EXERCISE PROMPT: Reproduce the lines of the material exactly, excluding every image.

==== GIVEN INFORMATION

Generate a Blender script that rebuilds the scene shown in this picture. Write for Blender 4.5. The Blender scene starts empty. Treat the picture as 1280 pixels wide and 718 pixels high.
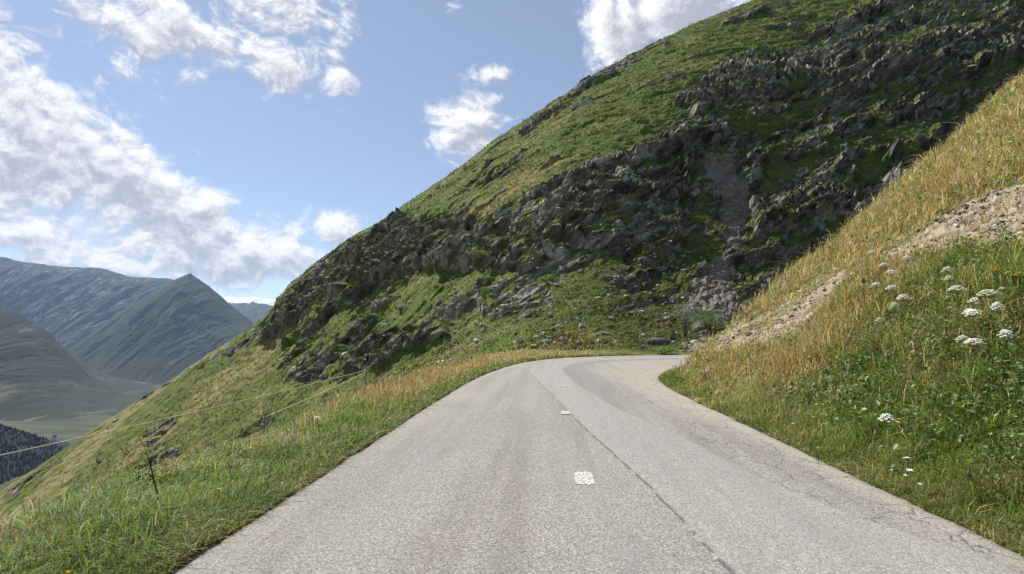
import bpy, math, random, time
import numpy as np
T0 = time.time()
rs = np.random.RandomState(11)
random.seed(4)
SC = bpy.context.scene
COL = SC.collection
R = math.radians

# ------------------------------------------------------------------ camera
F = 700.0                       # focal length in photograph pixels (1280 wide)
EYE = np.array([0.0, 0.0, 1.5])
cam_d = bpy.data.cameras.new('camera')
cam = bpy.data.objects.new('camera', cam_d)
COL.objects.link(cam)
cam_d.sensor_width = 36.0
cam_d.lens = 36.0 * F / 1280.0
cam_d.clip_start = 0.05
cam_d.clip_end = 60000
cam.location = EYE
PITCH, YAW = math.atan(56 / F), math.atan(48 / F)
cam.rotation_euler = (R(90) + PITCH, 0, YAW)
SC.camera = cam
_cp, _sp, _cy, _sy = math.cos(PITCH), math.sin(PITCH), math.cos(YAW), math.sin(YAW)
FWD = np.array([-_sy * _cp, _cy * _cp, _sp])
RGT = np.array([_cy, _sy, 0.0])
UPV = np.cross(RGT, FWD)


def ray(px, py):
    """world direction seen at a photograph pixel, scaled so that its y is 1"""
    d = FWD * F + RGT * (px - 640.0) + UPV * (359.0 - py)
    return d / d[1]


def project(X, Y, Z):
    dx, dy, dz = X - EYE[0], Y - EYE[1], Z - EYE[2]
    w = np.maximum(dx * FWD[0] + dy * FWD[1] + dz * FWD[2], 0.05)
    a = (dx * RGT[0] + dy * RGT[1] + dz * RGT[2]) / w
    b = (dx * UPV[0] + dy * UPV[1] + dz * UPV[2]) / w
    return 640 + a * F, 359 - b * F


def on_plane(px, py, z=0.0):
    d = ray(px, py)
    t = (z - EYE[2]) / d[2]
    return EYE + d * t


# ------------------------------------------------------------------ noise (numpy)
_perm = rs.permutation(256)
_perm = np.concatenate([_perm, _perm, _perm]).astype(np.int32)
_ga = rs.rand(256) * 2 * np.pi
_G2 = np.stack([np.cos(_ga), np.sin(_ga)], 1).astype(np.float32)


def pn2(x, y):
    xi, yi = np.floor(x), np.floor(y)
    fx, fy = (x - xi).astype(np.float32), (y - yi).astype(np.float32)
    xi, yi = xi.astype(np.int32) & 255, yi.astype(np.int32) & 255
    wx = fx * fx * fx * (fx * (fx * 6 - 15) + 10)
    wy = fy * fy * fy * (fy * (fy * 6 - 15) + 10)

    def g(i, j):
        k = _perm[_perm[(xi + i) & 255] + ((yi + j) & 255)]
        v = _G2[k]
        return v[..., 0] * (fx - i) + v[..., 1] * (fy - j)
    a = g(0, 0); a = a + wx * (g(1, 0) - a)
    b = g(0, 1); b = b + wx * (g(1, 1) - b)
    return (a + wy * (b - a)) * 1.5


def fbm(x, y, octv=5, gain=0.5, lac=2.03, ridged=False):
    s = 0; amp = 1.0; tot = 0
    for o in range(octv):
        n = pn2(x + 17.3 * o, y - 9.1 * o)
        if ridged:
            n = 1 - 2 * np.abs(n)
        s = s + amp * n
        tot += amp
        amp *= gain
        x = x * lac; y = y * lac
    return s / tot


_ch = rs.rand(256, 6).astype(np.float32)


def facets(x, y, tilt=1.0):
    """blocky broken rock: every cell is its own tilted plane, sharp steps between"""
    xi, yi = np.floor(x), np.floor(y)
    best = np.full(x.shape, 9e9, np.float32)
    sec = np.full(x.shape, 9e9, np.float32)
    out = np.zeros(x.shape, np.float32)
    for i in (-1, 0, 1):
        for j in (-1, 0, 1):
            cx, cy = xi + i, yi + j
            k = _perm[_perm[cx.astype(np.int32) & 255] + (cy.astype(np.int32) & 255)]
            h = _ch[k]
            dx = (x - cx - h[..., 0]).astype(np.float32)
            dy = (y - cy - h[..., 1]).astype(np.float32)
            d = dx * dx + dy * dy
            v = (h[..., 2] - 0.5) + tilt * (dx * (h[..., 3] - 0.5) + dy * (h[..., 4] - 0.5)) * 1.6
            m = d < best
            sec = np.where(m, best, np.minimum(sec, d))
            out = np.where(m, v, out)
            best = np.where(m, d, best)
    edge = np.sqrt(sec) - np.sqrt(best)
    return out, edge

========

SOLUTION TO THIS TASK:
Generate a Blender script that rebuilds the scene shown in this picture. Write for Blender 4.5. The Blender scene starts empty. Treat the picture as 1280 pixels wide and 718 pixels high.
import bpy, math, random, time
import numpy as np
T0 = time.time()
rs = np.random.RandomState(11)
random.seed(4)
SC = bpy.context.scene
COL = SC.collection
R = math.radians

# ------------------------------------------------------------------ camera
F = 700.0                       # focal length in photograph pixels (1280 wide)
EYE = np.array([0.0, 0.0, 1.5])
cam_d = bpy.data.cameras.new('camera')
cam = bpy.data.objects.new('camera', cam_d)
COL.objects.link(cam)
cam_d.sensor_width = 36.0
cam_d.lens = 36.0 * F / 1280.0
cam_d.clip_start = 0.05
cam_d.clip_end = 60000
cam.location = EYE
PITCH, YAW = math.atan(56 / F), math.atan(48 / F)
cam.rotation_euler = (R(90) + PITCH, 0, YAW)
SC.camera = cam
_cp, _sp, _cy, _sy = math.cos(PITCH), math.sin(PITCH), math.cos(YAW), math.sin(YAW)
FWD = np.array([-_sy * _cp, _cy * _cp, _sp])
RGT = np.array([_cy, _sy, 0.0])
UPV = np.cross(RGT, FWD)


def ray(px, py):
    """world direction seen at a photograph pixel, scaled so that its y is 1"""
    d = FWD * F + RGT * (px - 640.0) + UPV * (359.0 - py)
    return d / d[1]


def project(X, Y, Z):
    dx, dy, dz = X - EYE[0], Y - EYE[1], Z - EYE[2]
    w = np.maximum(dx * FWD[0] + dy * FWD[1] + dz * FWD[2], 0.05)
    a = (dx * RGT[0] + dy * RGT[1] + dz * RGT[2]) / w
    b = (dx * UPV[0] + dy * UPV[1] + dz * UPV[2]) / w
    return 640 + a * F, 359 - b * F


def on_plane(px, py, z=0.0):
    d = ray(px, py)
    t = (z - EYE[2]) / d[2]
    return EYE + d * t


# ------------------------------------------------------------------ noise (numpy)
_perm = rs.permutation(256)
_perm = np.concatenate([_perm, _perm, _perm]).astype(np.int32)
_ga = rs.rand(256) * 2 * np.pi
_G2 = np.stack([np.cos(_ga), np.sin(_ga)], 1).astype(np.float32)


def pn2(x, y):
    xi, yi = np.floor(x), np.floor(y)
    fx, fy = (x - xi).astype(np.float32), (y - yi).astype(np.float32)
    xi, yi = xi.astype(np.int32) & 255, yi.astype(np.int32) & 255
    wx = fx * fx * fx * (fx * (fx * 6 - 15) + 10)
    wy = fy * fy * fy * (fy * (fy * 6 - 15) + 10)

    def g(i, j):
        k = _perm[_perm[(xi + i) & 255] + ((yi + j) & 255)]
        v = _G2[k]
        return v[..., 0] * (fx - i) + v[..., 1] * (fy - j)
    a = g(0, 0); a = a + wx * (g(1, 0) - a)
    b = g(0, 1); b = b + wx * (g(1, 1) - b)
    return (a + wy * (b - a)) * 1.5


def fbm(x, y, octv=5, gain=0.5, lac=2.03, ridged=False):
    s = 0; amp = 1.0; tot = 0
    for o in range(octv):
        n = pn2(x + 17.3 * o, y - 9.1 * o)
        if ridged:
            n = 1 - 2 * np.abs(n)
        s = s + amp * n
        tot += amp
        amp *= gain
        x = x * lac; y = y * lac
    return s / tot


_ch = rs.rand(256, 6).astype(np.float32)


def facets(x, y, tilt=1.0):
    """blocky broken rock: every cell is its own tilted plane, sharp steps between"""
    xi, yi = np.floor(x), np.floor(y)
    best = np.full(x.shape, 9e9, np.float32)
    sec = np.full(x.shape, 9e9, np.float32)
    out = np.zeros(x.shape, np.float32)
    for i in (-1, 0, 1):
        for j in (-1, 0, 1):
            cx, cy = xi + i, yi + j
            k = _perm[_perm[cx.astype(np.int32) & 255] + (cy.astype(np.int32) & 255)]
            h = _ch[k]
            dx = (x - cx - h[..., 0]).astype(np.float32)
            dy = (y - cy - h[..., 1]).astype(np.float32)
            d = dx * dx + dy * dy
            v = (h[..., 2] - 0.5) + tilt * (dx * (h[..., 3] - 0.5) + dy * (h[..., 4] - 0.5)) * 1.6
            m = d < best
            sec = np.where(m, best, np.minimum(sec, d))
            out = np.where(m, v, out)
            best = np.where(m, d, best)
    edge = np.sqrt(sec) - np.sqrt(best)
    return out, edge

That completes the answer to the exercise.